This weekend 30 enchanting homes and gardens will be open to the public for the 18th annual Venice Home and Garden Tour. This walking tour and benefit showcases the many ways in which homeowners, architects, and landscape designers use creativity to create oases in their living spaces, utilizing everything from koi ponds and citrus trees to large metal giraffes, live chickens, and bunnies.
Landscape designer Jay Griffith and community leaders Linda Lucks and Jan Brillot started the tour to benefit the Neighborhood Youth Association’s Las Doradas Children’s Center in Venice. The center, established in 1991, provides full-time, education-based childcare to low income, working families, and gives at-risk children guidance and support. In it’s first year, the tour raised around $1,000, and in recent years it has grossed an estimated $250,000 annually.
Last year, hundreds of homeowners, volunteers, architects, and designers took part in this fundraising event, along with more than 2,000 tour-goers, to be inspired by unique design and to meet the Venice community. Event producer Barbara Baumann expects nothing less for the 2011 tour, and explains that every year a different neighborhood is featured to keep the tour fresh.

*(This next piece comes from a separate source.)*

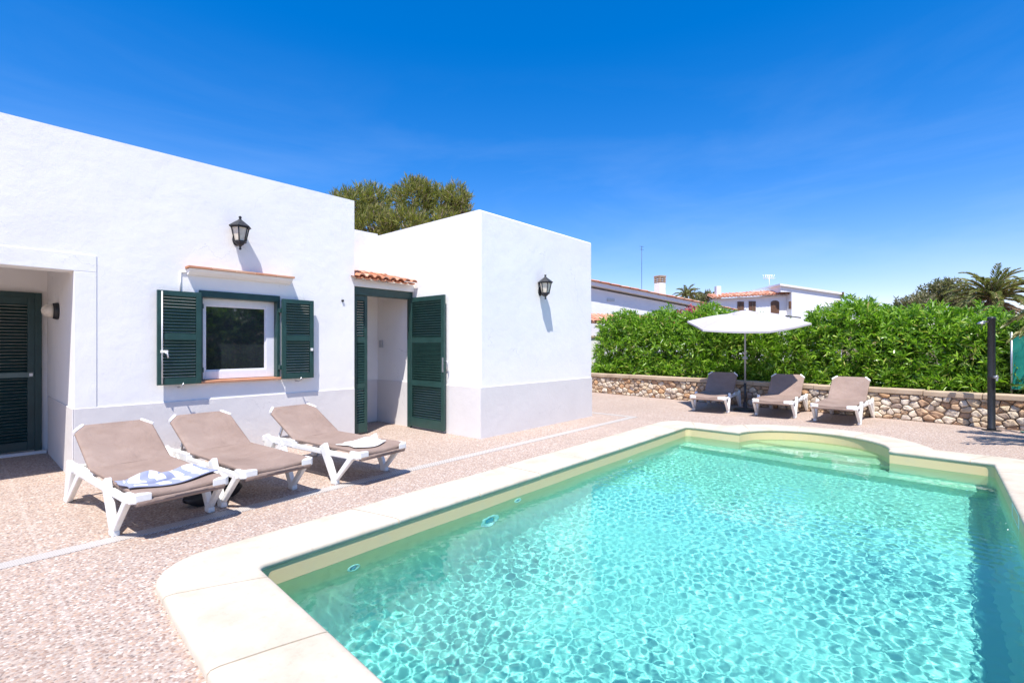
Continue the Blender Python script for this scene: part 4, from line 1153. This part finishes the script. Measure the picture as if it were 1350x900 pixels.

“This year is a really great mix from traditional bungalows, to a contemporary take of a surf shack and everything in between,” Baumann said. “I have a family from the East Coast, they plan their trip to this area the beginning of May because the family loves going on the tour… We couldn’t keep them coming every year if we keep the same homes every year.”
The 2011 self-guided tour is in the Walk Streets neighborhood east of Abbot Kinney Boulevard, as well as streets south of Venice Boulevard in the Coeur d’ Alene neighborhood. Homes by architects Barbara Bestor, Tom Carson, Talbot McLanahan, Tim Peterson, and Robert Thibodeau are featured, as well as gardens designed by Jay Griffith, Pamela Burton, Naomi Saunders, and Diana Zok, plus many more.
The tour focuses on the southern California indoor/outdoor lifestyle. In its inception, the tour was originally only a garden tour, but because so many of the featured exteriors also function as living rooms and kitchens, the tour changed to include homes as well. “It’s all connected and related,” Baumann said.
History runs rich in this year’s tour. The Lennon Sister’s home will be featured along with the homes of an early Mayor and early postmaster of Venice, and a home that was originally a metal foundry, creating art for well-known artists. Several old Venice complexes are featured on the tour, including the home of Jeff Bridge’s character “The Dude” in the 1998 film “The Big Lebowski.”
The tour will begin at 10 a.m. at the Las Doradas Children’s Center in Venice, located at 804 Broadway on the corner of Broadway Street and Pleasant View Avenue, and will continue until 5 p.m. Participants may begin the tour at any time after 10 a.m., but the event producers suggest tour-goers allot at least a couple of hours to see as much of the tour as possible.
Tickets are $60 when purchased in advance, and $70 if purchased the day of the event. The tour will continue – rain or shine – and tickets are non-refundable. Children under the age of 12 are admitted free. Neighborhood parking and shuttle buses are available, as well as food stands and trucks. Please note that no dogs or strollers are allowed on the tour.